Instructions to follow:
Look for "script" in each line of the entries, and return the matching lines.

Records from a collection:
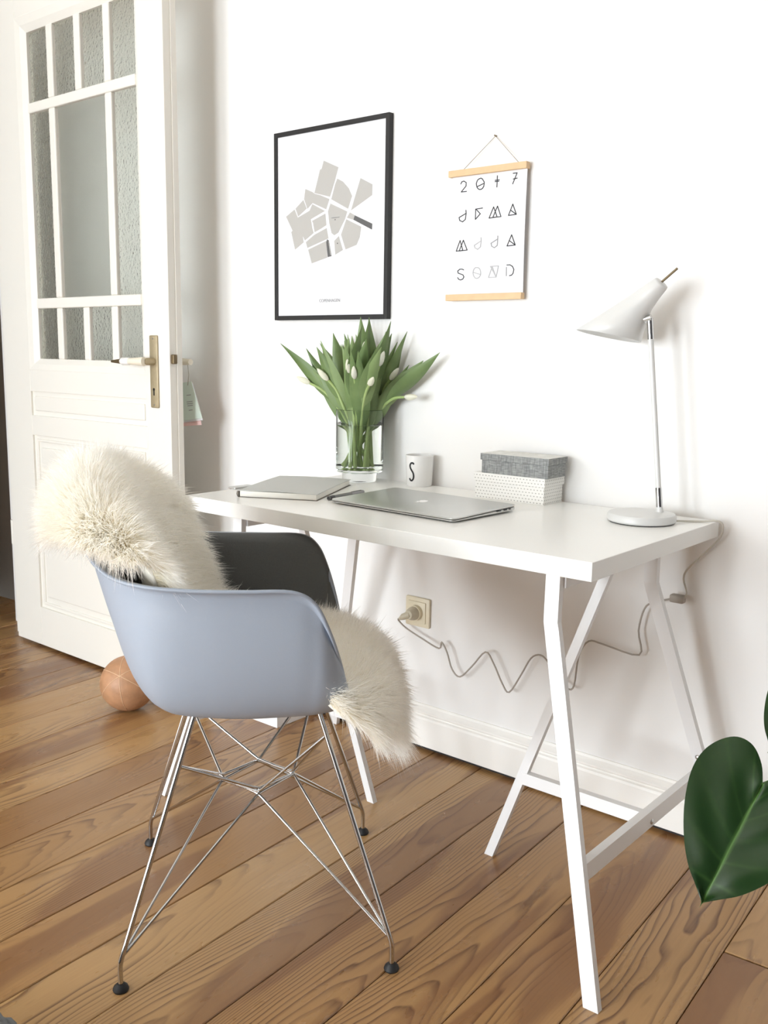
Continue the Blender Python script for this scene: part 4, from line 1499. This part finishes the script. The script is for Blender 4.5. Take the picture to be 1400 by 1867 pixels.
bm = add_lathe_y([(0, 0), (0.0185, 0), (0.0185, 0.016), (0.0165, 0.024), (0.012, 0.034), (0, 0.036)])
bmesh.ops.translate(bm, verts=bm.verts, vec=(0, 0.0165, 0))
link('plug', bm, M['plug'], cab, True)
bm = tube([(0.0, -0.012, 0.0), (-0.016, -0.020, -0.008), (-0.028, -0.018, -0.016)], [0.010, 0.009, 0.0045], 14)
link('plug_neck', bm, M['plug'], cab, True)
CAB = [(0.224, 0.357), (0.247, 0.339), (0.304, 0.32), (0.36, 0.305), (0.368, 0.324), (0.387, 0.299), (0.404, 0.258), (0.43, 0.243), (0.467, 0.28), (0.507, 0.327), (0.533, 0.302), (0.56, 0.257), (0.582, 0.238), (0.615, 0.292), (0.641, 0.34), (0.667, 0.354), (0.691, 0.34), (0.723, 0.303), (0.746, 0.287), (0.762, 0.299), (0.771, 0.376), (0.795, 0.416), (0.833, 0.416), (0.922, 0.41), (0.917, 0.466), (0.928, 0.519), (0.949, 0.538), (0.99, 0.553)]
pts = [Vector((0.240, -0.048, 0.367)), Vector((0.228, -0.040, 0.360))] + [Vector((x, -0.03, z)) for x, z in CAB[1:]]
link('cable', tube([q - O for q in pts], 0.0022, 8, 4), M['cable_dark'], cab, 'all')
sw = Vector((1.003, -0.03, 0.556))
link('inline_switch', box(sw.x - O.x - 0.016, sw.x - O.x + 0.016, -0.010, 0.010, sw.z - O.z - 0.009, sw.z - O.z + 0.009, 0.004), M['cable_dark'], cab, True)
pts = [sw + Vector((0.012, 0, 0)), Vector((1.022, -0.028, 0.572)), Vector((1.012, -0.026, 0.600)), Vector((1.020, -0.026, 0.625)), Vector((1.062, -0.03, 0.672)), Vector((1.088, -0.032, 0.705)),
       Vector((1.092, -0.036, 0.732)), Vector((1.082, -0.045, 0.7400)), Vector((1.06, -0.055, 0.7378)), Vector((1.035, -0.075, 0.7376)), Vector((1.016, -0.106, 0.7400))]
link('cable', tube([q - O for q in pts], 0.0022, 8, 4), M['cable'], cab, 'all')

# ------------------------------------------------------------------ things on the floor
wb = thing('cardboard_box', 'plain white box on the floor under the left end of the desk', 'box', (-0.104, -0.178, 0))
link('body', box(-0.30, 0, 0, 0.135, 0.0, 0.25, 0.0015), M['card'], wb)
link('lid', box(-0.303, 0.003, -0.003, 0.138, 0.215, 0.262, 0.0015), M['card'], wb)

BR = 0.083
ball = thing('leather_ball', 'worn tan leather ball on the floor beside the white door', 'ball', (-0.545, -0.372, 0))
bm = lathe([(0.0001 if abs(math.sin(a)) < 1e-6 else BR * math.sin(a), BR - BR * math.cos(a)) if 0 < a < PI else (0, BR - BR * math.cos(a)) for a in np.linspace(0, PI, 29)], 48)
link('skin', bm, M['leather'], ball, 'all')
for k, (rx, ry) in enumerate(((0.5, 0.2), (0.5 + PI / 3, 0.2), (0.5 + 2 * PI / 3, 0.2))):
    Rm_ = Matrix.Rotation(0.9, 3, 'X') @ Matrix.Rotation(0.5, 3, 'Y') @ Matrix.Rotation(rx, 3, 'Z')
    pts = [Rm_ @ Vector((0, math.cos(a), math.sin(a))) * (BR + 0.0003) + Vector((0, 0, BR)) for a in np.linspace(0, 2 * PI, 49)]
    pts = [q if q.z > 0.0014 else Vector((q.x, q.y, 0.0014)) for q in pts]
    link('seam', tube(pts, 0.0008, 6), M['seam'], ball, 'all')

# grey knitted floor pouf, only its rim in view
pf = thing('floor_cushion', 'low grey knitted wool floor cushion in the bottom left corner of the picture', 'cushion', (0.560, -1.542, 0))
bm = bmesh.new()
prof_p = [(0, 0), (0.14, 0.0), (0.175, 0.014), (0.186, 0.036), (0.180, 0.060), (0.15, 0.085), (0.09, 0.098), (0, 0.10)]
bm = lathe(prof_p, 64)
link('stuffing', bm, M['knit'], pf, 'all')
for k in range(11):
    a = 0.10 + k * 0.30
    # knitted ridges ring the pouf
    t = k / 10
    i_ = min(int(t * 5) + 1, 5)
    f = t * 5 - int(t * 5) if t < 1 else 1
    r_ = prof_p[i_][0] + (prof_p[i_ + 1][0] - prof_p[i_][0]) * f
    z_ = prof_p[i_][1] + (prof_p[i_ + 1][1] - prof_p[i_][1]) * f
    pts = [Vector(((r_ + 0.003 * math.cos(j * 1.8)) * math.cos(2 * PI * j / 120), (r_ + 0.003 * math.cos(j * 1.8)) * math.sin(2 * PI * j / 120), max(0.0095, z_) + 0.002 * math.sin(j * 1.8))) for j in range(121)]
    link('knit_row', tube(pts, 0.0075, 8), M['knit'], pf, 'all')

# ------------------------------------------------------------------ monstera plant at the right edge
def on_ray(px, py, depth):
    return CAM + (_f + CR * ((px - 700) / F_PX) - CU * ((py - 933.5) / F_PX)) * depth


POT = Vector((1.93, -0.42, 0))
plant = thing('monstera_plant', 'potted plant with large glossy dark green leaves at the right edge', 'plant', POT)
link('pot', lathe([(0, 0), (0.085, 0), (0.09, 0.01), (0.115, 0.20), (0.118, 0.205), (0.112, 0.205), (0.105, 0.18), (0, 0.18)], 48), M['pot'], plant, True)
link('soil', lathe([(0, 0.178), (0.104, 0.179), (0, 0.187)], 32), M['soil'], plant)


def monstera_leaf(base, tipv, nrm, scale, droop=0.02):
    """heart-shaped blade; base = where the stalk joins, tipv = direction to the tip"""
    d = Vector(tipv).normalized()
    n_ = Vector(nrm)
    n_ = (n_ - d * n_.dot(d)).normalized()
    sd_ = d.cross(n_)
    # half outline: (along, across) of the blade, lobes reach back behind the stalk
    half = [(0.0, 0.0), (-0.026, 0.013), (-0.044, 0.034), (-0.044, 0.058), (-0.027, 0.078), (0.0, 0.090), (0.036, 0.091), (0.078, 0.080), (0.118, 0.061), (0.150, 0.039), (0.170, 0.018), (0.186, 0.0)]
    Hc = catmull([Vector((a, b_, 0)) for a, b_ in half], 5)
    nA = len(Hc)
    NB = 11
    rows_ = []
    vein = []
    for i, q in enumerate(Hc):
        t = i / (nA - 1)
        ax = max(0.0, 0.186 * t ** 1.05)       # foot of this rib on the midrib
        row = []
        vr = []
        for jj in range(-NB, NB + 1):
            f = (abs(jj) / NB) ** 1.7
            sg = 1 if jj >= 0 else -1
            al = ax + (q.x - ax) * f ** 1.2
            ac = q.y * f * sg
            z = -0.012 * f * f + 0.010 * math.sin(f * 5) * math.sin(t * 19) * 0.25 - droop * (al / 0.18) ** 2 * (1 if al > 0 else 0.3) + 0.020 * f
            row.append(Vector(base) + (d * al + sd_ * ac + n_ * z) * scale)
            near_mid = math.exp(-(abs(ac) / 0.0016) ** 2)
            lat = max(0.0, math.cos(t * 2 * PI * 6.0)) ** 24 * (0.5 if f > 0.03 else 0) * (1 - f * 0.6)
            vr.append(max(near_mid, lat * 0.55))
        rows_.append(row)
        vein.append(vr)
    bm = grid_mesh(rows_)
    lay = bm.verts.layers.float.new('vein')
    for v, val in zip(list(bm.verts), [x for r in vein for x in r]):
        v[lay] = val
    bmesh.ops.remove_doubles(bm, verts=bm.verts, dist=1e-5)
    solidify(bm, 0.0008 * scale)
    return bm


def to_plant(q):
    return Vector(q) - POT


L1B, L1T = on_ray(1389, 1432, 1.36), on_ray(1283, 1640, 1.30)
n1 = (-_f * 0.80 + Vector((0, 0, 1)) * 0.40 - CR * 0.25)
lf = link('leaf', monstera_leaf(to_plant(L1B), L1T - L1B, n1, (L1T - L1B).length / 0.183), M['monstera'], plant, True)
L2B, L2T = on_ray(1478, 1262, 1.50), on_ray(1397, 1380, 1.46)
n2 = (-_f * 0.9 + Vector((0, 0, 1)) * 0.3 - CR * 0.2)
link('leaf', monstera_leaf(to_plant(L2B), L2T - L2B, n2, 0.62), M['monstera'], plant, True)
L3B = on_ray(1640, 1380, 1.5)
link('leaf', monstera_leaf(to_plant(L3B), Vector((0.3, -0.5, -0.1)), Vector((0, -0.3, 1)), 1.0), M['monstera'], plant, True)
for lb in (L1B, L2B, L3B):
    q = to_plant(lb)
    link('petiole', tube([Vector((0, 0, 0.17)), Vector((q.x * 0.25, q.y * 0.25, 0.30)), Vector((q.x * 0.7, q.y * 0.7, q.z + 0.06)), q], [0.006, 0.0035], 10, 6), M['petiole'], plant, 'all')
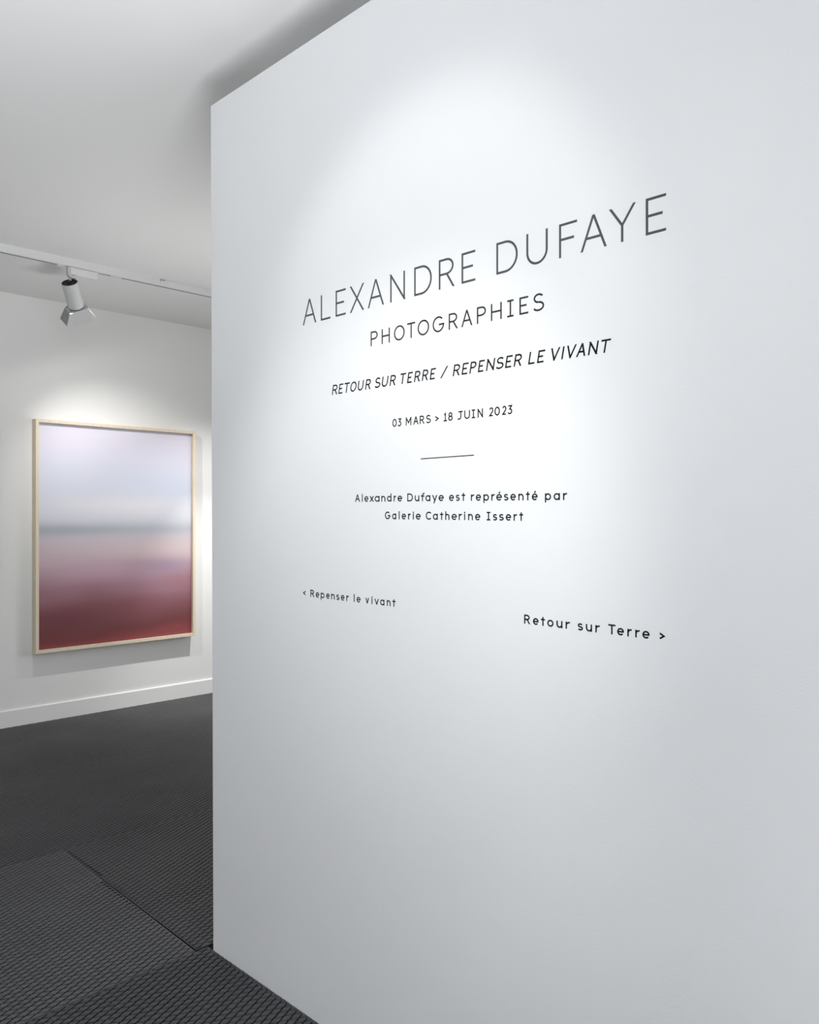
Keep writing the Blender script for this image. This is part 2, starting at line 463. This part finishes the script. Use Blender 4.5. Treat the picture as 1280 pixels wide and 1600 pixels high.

Solved exercise:
Continue the Blender Python script for this scene: part 4, from line 1499. This part finishes the script. The script is for Blender 4.5. Take the picture to be 1400 by 1867 pixels.
Keep writing the Blender script for this image. This is part 2, starting at line 463. This part finishes the script. Use Blender 4.5. Treat the picture as 1280 pixels wide and 1600 pixels high.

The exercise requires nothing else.